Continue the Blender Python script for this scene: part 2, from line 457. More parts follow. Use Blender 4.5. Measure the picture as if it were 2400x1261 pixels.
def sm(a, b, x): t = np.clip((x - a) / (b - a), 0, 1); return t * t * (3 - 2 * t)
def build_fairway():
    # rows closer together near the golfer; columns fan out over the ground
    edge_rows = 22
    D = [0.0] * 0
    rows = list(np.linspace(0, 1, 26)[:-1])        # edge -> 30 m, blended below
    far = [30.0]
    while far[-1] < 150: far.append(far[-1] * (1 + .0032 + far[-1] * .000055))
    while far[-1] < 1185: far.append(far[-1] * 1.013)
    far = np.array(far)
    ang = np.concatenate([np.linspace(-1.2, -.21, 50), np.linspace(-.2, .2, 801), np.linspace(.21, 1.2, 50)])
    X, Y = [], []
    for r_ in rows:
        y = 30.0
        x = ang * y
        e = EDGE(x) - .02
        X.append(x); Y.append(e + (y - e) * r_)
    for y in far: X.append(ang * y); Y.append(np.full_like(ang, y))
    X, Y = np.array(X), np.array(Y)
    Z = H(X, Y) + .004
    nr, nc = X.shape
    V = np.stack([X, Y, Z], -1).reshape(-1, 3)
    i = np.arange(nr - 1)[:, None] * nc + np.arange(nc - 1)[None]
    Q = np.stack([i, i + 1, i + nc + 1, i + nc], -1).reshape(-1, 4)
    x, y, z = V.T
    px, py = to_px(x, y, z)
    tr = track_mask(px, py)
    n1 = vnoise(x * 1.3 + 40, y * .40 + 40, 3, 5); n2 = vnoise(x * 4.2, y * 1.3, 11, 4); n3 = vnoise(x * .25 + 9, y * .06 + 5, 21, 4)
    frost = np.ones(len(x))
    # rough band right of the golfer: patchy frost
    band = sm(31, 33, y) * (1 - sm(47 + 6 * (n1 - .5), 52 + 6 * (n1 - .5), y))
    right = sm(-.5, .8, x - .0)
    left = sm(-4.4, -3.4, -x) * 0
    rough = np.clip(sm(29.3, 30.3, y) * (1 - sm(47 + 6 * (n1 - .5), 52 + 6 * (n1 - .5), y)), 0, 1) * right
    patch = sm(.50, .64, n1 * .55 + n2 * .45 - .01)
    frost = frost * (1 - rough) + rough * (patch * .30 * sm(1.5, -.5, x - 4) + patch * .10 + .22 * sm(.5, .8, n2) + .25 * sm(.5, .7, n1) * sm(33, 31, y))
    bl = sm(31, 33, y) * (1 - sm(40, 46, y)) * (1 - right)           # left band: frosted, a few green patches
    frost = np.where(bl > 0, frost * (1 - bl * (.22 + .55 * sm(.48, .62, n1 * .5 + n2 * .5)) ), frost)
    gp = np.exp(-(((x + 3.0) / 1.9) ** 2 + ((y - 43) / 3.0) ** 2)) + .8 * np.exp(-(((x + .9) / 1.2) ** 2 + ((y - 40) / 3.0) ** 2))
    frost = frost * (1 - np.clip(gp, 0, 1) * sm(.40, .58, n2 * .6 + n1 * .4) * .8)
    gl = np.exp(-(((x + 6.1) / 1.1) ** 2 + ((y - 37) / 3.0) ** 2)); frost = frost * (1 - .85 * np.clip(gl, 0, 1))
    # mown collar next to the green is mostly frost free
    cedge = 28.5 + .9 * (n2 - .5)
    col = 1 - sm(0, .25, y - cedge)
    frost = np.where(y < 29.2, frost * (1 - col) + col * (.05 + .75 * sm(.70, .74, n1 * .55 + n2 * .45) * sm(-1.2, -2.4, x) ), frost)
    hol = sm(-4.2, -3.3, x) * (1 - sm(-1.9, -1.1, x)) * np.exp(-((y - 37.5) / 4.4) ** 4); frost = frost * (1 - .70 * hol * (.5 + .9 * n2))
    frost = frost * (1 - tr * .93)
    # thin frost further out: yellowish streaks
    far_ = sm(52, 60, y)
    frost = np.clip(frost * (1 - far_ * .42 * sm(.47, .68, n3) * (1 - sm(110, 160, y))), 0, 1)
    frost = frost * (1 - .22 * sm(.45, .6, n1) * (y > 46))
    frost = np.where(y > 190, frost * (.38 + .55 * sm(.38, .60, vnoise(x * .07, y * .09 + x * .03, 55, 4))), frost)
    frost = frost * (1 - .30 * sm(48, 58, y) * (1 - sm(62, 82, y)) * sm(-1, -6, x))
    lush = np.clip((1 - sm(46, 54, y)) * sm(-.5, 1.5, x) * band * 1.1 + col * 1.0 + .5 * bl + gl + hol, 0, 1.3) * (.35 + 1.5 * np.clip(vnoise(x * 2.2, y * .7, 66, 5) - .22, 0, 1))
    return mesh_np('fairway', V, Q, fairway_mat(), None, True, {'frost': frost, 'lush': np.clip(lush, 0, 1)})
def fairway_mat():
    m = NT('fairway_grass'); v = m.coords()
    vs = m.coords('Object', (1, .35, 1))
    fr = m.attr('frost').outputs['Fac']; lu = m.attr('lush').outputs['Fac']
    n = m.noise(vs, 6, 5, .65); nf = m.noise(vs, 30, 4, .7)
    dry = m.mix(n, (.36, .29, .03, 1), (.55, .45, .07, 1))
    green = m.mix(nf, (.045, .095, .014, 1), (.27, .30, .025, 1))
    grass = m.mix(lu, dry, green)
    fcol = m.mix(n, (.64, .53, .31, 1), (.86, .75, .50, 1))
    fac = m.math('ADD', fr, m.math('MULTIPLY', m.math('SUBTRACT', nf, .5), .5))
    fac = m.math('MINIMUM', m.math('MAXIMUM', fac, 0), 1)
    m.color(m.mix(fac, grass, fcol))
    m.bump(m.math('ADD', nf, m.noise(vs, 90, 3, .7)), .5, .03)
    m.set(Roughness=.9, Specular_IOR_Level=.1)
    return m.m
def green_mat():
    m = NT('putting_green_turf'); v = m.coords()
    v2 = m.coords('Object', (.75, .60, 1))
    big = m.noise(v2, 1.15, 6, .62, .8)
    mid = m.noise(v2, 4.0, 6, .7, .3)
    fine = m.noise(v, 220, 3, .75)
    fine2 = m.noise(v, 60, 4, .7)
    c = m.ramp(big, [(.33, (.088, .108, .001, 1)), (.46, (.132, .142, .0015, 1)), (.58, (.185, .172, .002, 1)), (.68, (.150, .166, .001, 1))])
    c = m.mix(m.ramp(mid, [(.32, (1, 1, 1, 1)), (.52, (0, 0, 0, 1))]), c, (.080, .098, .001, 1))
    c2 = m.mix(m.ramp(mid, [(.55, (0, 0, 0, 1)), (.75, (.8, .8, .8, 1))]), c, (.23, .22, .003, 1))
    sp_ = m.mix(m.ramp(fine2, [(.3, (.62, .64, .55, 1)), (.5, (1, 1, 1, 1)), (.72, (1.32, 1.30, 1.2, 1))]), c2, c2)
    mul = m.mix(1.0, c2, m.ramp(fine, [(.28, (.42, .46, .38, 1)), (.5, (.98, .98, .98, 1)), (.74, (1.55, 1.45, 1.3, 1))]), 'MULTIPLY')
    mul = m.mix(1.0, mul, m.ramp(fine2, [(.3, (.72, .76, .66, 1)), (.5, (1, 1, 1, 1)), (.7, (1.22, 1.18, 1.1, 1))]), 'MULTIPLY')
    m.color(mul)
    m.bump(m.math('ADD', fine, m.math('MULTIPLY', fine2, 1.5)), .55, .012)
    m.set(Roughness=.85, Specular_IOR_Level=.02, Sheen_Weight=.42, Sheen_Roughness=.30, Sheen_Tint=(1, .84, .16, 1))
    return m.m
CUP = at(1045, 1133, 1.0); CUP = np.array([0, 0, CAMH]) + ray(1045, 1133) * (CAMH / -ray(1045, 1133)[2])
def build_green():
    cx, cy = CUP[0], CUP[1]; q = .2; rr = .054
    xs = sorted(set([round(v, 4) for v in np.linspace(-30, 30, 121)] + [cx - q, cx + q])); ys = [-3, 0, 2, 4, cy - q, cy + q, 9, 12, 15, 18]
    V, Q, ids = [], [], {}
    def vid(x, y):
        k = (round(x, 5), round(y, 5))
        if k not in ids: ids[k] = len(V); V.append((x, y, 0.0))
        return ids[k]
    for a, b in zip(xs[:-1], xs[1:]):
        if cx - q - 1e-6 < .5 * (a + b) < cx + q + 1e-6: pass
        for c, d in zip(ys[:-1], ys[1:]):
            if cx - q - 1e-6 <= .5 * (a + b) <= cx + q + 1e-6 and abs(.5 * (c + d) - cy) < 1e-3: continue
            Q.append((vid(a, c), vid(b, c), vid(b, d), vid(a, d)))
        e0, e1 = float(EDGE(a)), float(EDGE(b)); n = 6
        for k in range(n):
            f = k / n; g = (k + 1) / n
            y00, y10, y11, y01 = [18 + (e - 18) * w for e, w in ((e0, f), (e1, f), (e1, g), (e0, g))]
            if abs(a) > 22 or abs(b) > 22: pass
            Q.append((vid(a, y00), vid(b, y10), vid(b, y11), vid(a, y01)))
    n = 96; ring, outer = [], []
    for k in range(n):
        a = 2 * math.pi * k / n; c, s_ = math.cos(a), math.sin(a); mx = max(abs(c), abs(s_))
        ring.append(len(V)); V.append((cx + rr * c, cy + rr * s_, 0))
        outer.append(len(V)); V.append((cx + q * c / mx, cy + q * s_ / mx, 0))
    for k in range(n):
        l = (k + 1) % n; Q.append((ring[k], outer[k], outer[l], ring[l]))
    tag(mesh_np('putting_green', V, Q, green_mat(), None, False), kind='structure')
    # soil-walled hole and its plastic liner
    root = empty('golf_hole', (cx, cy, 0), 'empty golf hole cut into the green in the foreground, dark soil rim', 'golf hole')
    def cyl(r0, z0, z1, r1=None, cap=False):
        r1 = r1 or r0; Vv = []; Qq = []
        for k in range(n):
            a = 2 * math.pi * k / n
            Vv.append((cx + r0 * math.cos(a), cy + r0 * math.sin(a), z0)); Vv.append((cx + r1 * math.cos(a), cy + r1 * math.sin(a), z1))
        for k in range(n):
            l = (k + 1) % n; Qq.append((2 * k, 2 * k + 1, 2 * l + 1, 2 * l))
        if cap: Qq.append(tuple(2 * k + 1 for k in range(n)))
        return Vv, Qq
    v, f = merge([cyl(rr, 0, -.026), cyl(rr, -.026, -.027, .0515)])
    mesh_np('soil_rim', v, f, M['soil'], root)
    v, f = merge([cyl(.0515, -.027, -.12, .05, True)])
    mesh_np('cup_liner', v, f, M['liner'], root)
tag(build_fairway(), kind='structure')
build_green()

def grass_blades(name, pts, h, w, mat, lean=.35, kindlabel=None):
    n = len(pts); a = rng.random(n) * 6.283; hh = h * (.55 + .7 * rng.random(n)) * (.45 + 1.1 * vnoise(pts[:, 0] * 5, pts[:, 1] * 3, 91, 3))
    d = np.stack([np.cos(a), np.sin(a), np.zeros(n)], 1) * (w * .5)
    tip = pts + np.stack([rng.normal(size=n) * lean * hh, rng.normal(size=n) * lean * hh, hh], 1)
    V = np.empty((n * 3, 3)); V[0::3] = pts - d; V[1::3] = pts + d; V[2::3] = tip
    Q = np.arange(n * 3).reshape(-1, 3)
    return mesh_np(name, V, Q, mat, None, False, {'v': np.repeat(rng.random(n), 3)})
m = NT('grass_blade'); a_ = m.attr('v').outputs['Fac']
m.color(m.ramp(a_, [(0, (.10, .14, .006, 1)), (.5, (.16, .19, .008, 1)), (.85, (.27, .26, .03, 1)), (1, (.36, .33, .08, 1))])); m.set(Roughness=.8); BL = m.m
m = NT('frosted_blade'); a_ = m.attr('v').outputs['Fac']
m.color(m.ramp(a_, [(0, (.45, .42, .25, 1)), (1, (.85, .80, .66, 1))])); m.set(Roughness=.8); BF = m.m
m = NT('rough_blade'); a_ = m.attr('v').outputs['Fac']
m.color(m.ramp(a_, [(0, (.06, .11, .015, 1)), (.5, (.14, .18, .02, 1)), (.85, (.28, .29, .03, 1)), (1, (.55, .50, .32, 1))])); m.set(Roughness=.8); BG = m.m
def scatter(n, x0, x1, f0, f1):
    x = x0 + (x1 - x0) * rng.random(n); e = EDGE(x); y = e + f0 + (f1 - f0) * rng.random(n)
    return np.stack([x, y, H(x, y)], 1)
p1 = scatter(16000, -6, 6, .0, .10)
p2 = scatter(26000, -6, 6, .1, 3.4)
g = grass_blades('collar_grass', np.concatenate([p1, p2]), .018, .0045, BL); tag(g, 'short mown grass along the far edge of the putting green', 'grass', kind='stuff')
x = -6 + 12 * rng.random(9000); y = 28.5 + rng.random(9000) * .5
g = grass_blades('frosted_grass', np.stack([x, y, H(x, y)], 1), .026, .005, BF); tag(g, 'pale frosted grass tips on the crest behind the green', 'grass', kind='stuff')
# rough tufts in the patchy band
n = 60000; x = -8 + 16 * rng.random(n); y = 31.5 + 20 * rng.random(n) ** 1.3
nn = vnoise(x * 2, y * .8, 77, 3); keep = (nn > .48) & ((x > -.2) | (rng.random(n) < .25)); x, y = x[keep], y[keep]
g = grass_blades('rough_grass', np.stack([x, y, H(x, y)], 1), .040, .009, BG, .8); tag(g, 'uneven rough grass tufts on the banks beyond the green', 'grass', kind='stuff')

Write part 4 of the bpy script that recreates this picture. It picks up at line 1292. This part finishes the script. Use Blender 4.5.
####
:: OBJECTIVE ::
Out of the material above, select every line that holds the string "picture".

:: SOLUTION TO THIS PROBLEM ::
Continue the Blender Python script for this scene: part 2, from line 457. More parts follow. Use Blender 4.5. Measure the picture as if it were 2400x1261 pixels.
Write part 4 of the bpy script that recreates this picture. It picks up at line 1292. This part finishes the script. Use Blender 4.5.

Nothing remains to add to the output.